Para piorar: dinheiro público tem limite. Governos não podem dar incentivos permanentes, porque o dinheiro público é do público. E se o público tiver que pagar mais impostos para comprar carros elétricos, a economia popular entra em colapso. Sem os incentivos, o custo de compra e operação dos carros elétricos aumenta. E aí eles deixam de ser interessantes para os compradores.
Nos EUA, por exemplo, a indústria trabalha com estoque para 78 dias de vendas, mas os elétricos estão em baixa, com estoques suficientes para 136 dias. Note que essa estatística não significa que há o dobro de carros nos pátios, mas que o ritmo de vendas dos elétricos é bem menor.
E o que vai acontecer?
Bem… estamos em 2024 e o que os interesses do mercado e da população não são exatamente a prioridade. Os EUA, por exemplo, estão preparando um novo padrão de economia e emissões para os carros vendidos localmente — que pode resultar até mesmo em multas às fabricantes se o público rejeitar os carros que eles estão vendendo, o que soa absurdo sob qualquer padrão de sensatez.
Na Europa, fabricantes e até governos locais estão em um embate com o Parlamento Europeu — a principal força contrária aos motores de combustão interna —, que vem se mostrando irredutível quanto aos prazos, ainda que isso possa afetar drasticamente a economia dos países membros da União Europeia.
Na prática, os fabricantes irão dançar conforme a música tocada pelos burocratas. E torcer para que alguma destas músicas seja adequada à realidade. Não há muito o que fazer: todos os países de alguma forma têm metas baseadas não na ciência nem nas capacidades tecnológicas atuais, mas em minúcias burocráticas que ditam como o mercado deve andar — é o exato oposto do conceito moderno de democracia.

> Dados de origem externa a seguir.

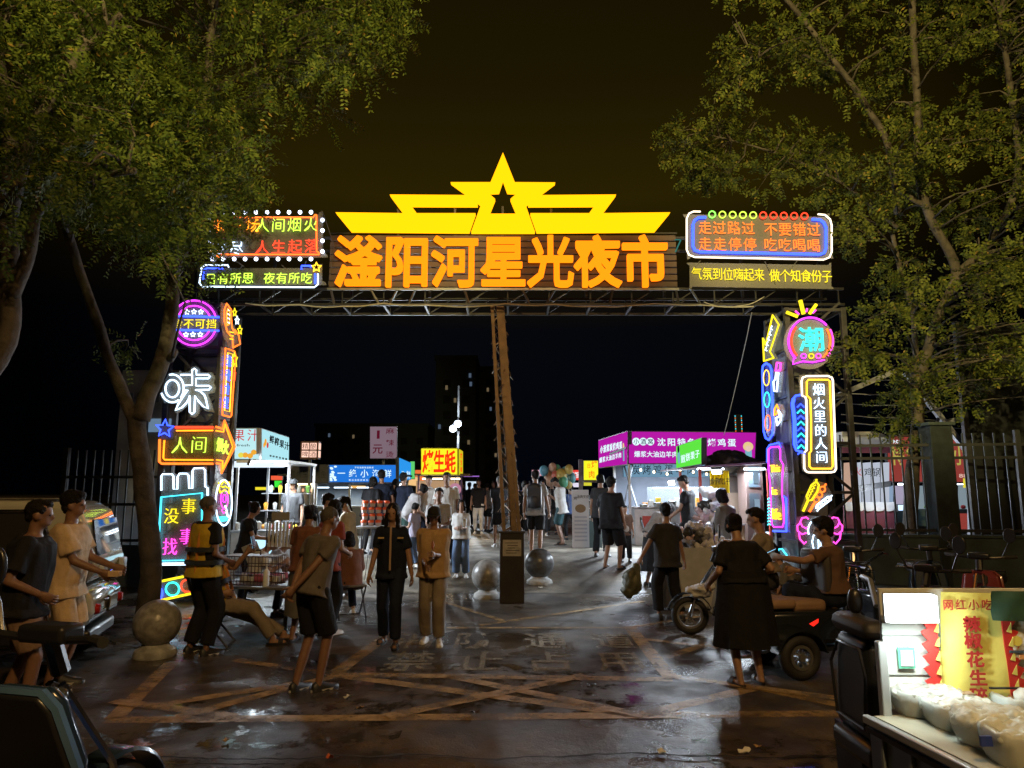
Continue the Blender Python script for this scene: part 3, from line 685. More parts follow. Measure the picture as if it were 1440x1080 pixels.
s = Sign('neon_sign', 'tall white and yellow framed neon board with five white characters on the right column', 'neon sign', ('y', FR), (1148, 597))
s.panel([Z6(*p) for p in ((415,690),(430,665),(660,662),(690,680))] + [Z7(*p) for p in ((618,390),(600,420),(420,425),(385,400),(375,280),(398,260))] , m_acrd)
s.neon([Z6(435,835), Z6(430,720), Z6(440,690), Z6(470,680), Z6(640,678), Z6(672,690), Z6(680,715)] + [Z7(*p) for p in ((608,390),(598,408),(575,414),(420,414),(400,405),(390,385),(388,280),(406,262),(408,60))] + [Z6(468,870), Z6(460,845)], 'pwhite', .016, True)
s.neon([Z6(500,860), Z6(472,832), Z6(472,725), Z6(485,708), Z6(640,708), Z6(655,720)] + [Z7(*p) for p in ((586,370),(575,388),(440,388),(425,372),(425,282),(437,268),(437,60))], 'gold', .015, True)
for ch, (x, y) in zip('烟火里的人间', (Z6(568,785), Z6(570,895), Z6(576,1000), Z7(503,125), Z7(505,215), Z7(510,308))): s.text(ch, x, y, 18, 18.5, 'white', off=-.014)
s = Sign('neon_sign', 'blue neon capsule of stacked chevrons beside the tall white framed board', 'neon sign', ('y', FR-.03), (1119, 597))
s.panel([Z6(*p) for p in ((352,880),(370,840),(410,828),(470,850))] + [Z7(*p) for p in ((405,200),(400,262),(350,280),(315,240))], acrylic('blue_acrylic', (1,1,1)))
s.neon([Z6(420,830), Z6(385,835), Z6(360,865), Z6(354,900)] + [Z7(*p) for p in ((318,60),(320,220),(335,262),(375,275))], 'blue', .020)
s.neon([Z6(378,860), Z6(368,900)] + [Z7(*p) for p in ((332,60),(335,215),(345,240))], 'blue', .012)
for i in range(5):
    x, y = Z6(423, 905+91*i) if i < 2 else (None, None)
ys_ = [Z6(0, 900)[1] + i*8.25 for i in range(9)]
for i, y in enumerate(ys_): xx = 1124.5 + i*.12; s.neon([(xx-5, y+5), (xx, y), (xx+5, y+5)], 'blue' if i % 2 == 0 else 'teal', .012)
s = Sign('neon_sign', 'three neon food skewers, yellow, orange and white, on the right column', 'neon sign', ('y', FR), (1147, 697))
s.panel([Z7(*p) for p in ((470,455),(490,470),(550,490),(590,565),(480,690),(370,680),(410,560))])
s.neon([Z7(*p) for p in ((475,460),(470,480),(440,500),(405,580),(415,608),(440,605),(480,545),(490,500),(475,480))], 'yellow', .016); s.neon([Z7(415,608), Z7(382,682)], 'yellow', .020)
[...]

Se nenhuma legislação mudar drasticamente, o que teremos é a permanência das linhas de produtos atuais, que combinam híbridos, elétricos e modelos a combustão, como mencionei mais acima. Não do jeito que eles devem ser, nem do jeito que o consumidor deseja, mas do jeito que governos permitem que eles sejam. E quem não gostar deles (ou não puder comprá-los), que vá a pé comprar seus brioches.